More test coming soon ....

============================= test session starts ==============================
platform linux -- Python 3.10.12, pytest-7.4.3, pluggy-1.0.0
rootdir: /home/peterglen/pgpygtk/pyvserv
collected 9 items

test_afirst.py .                                                         [ 11%]
test_file.py .                                                           [ 22%]
test_help.py .                                                           [ 33%]
test_id.py .                                                             [ 44%]
test_key.py .                                                            [ 55%]
test_login.py .                                                          [ 66%]
test_sess.py ..                                                          [ 88%]
test_ver.py .                                                            [100%]

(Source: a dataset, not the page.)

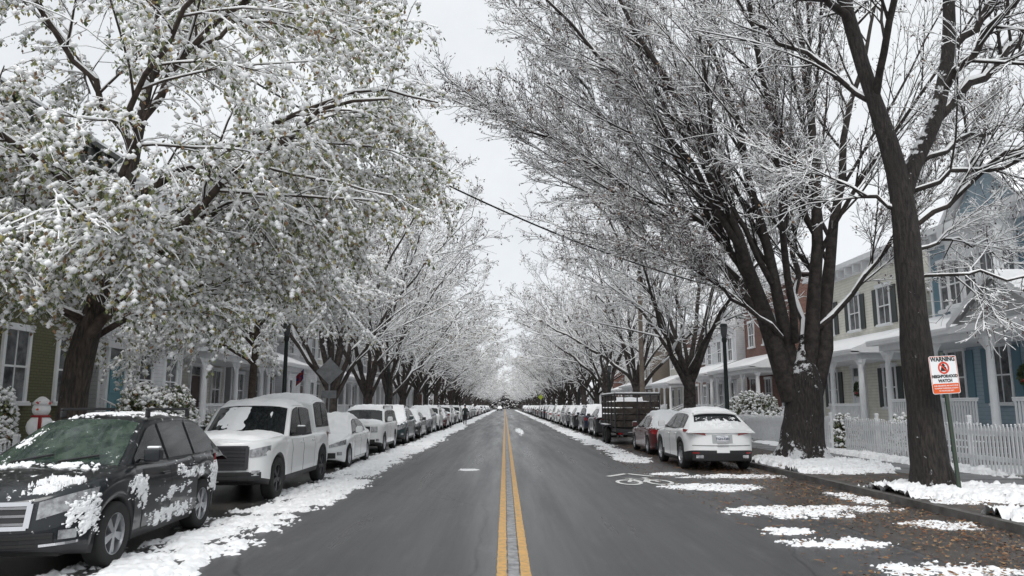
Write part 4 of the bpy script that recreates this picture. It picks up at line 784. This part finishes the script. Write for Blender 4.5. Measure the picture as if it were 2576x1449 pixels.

============================== 9 passed in 1.35s ===============================

Additional tests can be found in the test directory. The pyvcli_* files may also serve as test cases.

Screen shots:

Screen shot of the Monitoring tool:

Screen Shot

This screen shot depicts the monitoring (control panel) application 'pyvcpanel'. The top left area contains a live view of the pyvserver syslog. The top right contains a live view of the replicator log.

The bottom area of the window contains a live view of the incoming data, as it is originally formatted, without the blockchain and hash details.

All views monitor the live files, on the default setup, without interfering with any of the operations.

History:

Recent history kept, for the full list of changes consult the github site.

1.0.0   Sun 03.Mar.2024    Beta ready
1.0.0   Mon 11.Mar.2024    PIP installation with utils
1.0.0   Wed 13.Mar.2024    rget rput and family (rget=BC record get)
1.0.0   Thu 14.Mar.2024    Started GUI tools
1.0.1   Fri 15.Mar.2024    Added LIC, verification, doc, tally

Statistics

Project name
    pyvserv
Report Period
    2018-12-31 20:50:04 to 2024-03-15 04:47:25
Age
    1901 days, 101 active days (5.31%)
Total Files
    287
Total Lines of Code
    70286 (235368 added, 165082 removed)
Total Commits
    216 (average 2.1 commits per active day, 0.1 per all days)
Authors
    6 (average 36.0 commits per author)

Screen Shot

Security review:

  As of today, (Fri 15.Mar.2024) the 256 bit AES is considered unbreakable by available state of the art means. The key exchange algorithm ECC 384 bit is also considered safe. These algorithms are used dynamically, as a randomly picked key is used in every session. The session is also able to dynamically change keys mid flight, on command.

  The checksum verification and link verification both use SHA256 (256 bit) hashes. This is generated every time a transaction is created.

  The proof of work is a modest 3 generations deep. This can be calculated with an everyday desktop in one - to - three seconds. Even though this looks like a small amount, it adds up if one wants to re-generate (fake) a whole chain. Additionally, the check sum, the link sum, and proof of work interact, changing one will effect the other. This way a sum verification and link verification and the proof of work verification together create an ironclad safety solution.